The Initiative focused on funding projects within the following three areas: (1) support cross-RISA team drought projects to build upon and highlight the experience gained throughout the RISA network of researcher-practitioner collaborations; specifically exploring issues of testing drought-focused tools across different regions and/or working across RISA teams on drought issues within a river basin or specified geographic area; (2) identify via a sector-based impacts research effort the economic and social effects of drought (across the US) through methods compatible with the short and long-term data and information needs of policy and decision makers; and (3) meet user requirements for the development of end-stage climate information tailored for specific decision needs associated with operational activities. It is expected that research from these projects will provide resources to respond to the challenges of such practical issues as the re-licensing of dams, reservoir management challenges, ecosystem restoration initiatives, and a host of other complex and competing water-resource allocation issues. Research findings are also expected to result in more widespread use of climate information and will be critical to building an end-to-end climate service.

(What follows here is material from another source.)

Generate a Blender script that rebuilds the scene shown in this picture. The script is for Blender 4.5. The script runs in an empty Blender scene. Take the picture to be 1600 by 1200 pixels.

The first of the CWD-funded projects are completing their work and reporting on their results. The presentations included in this AMS session highlight projects funded by all three programs in the first few years of this initiative. These particular presentations were chosen from among over 25 projects already funded to date because they demonstrate the connectivity among the three NOAA programs in addressing “Coping with Drought.” Each of the presenters represents an institution, which has received funding from two or more of the NOAA-member program funders of this initiative.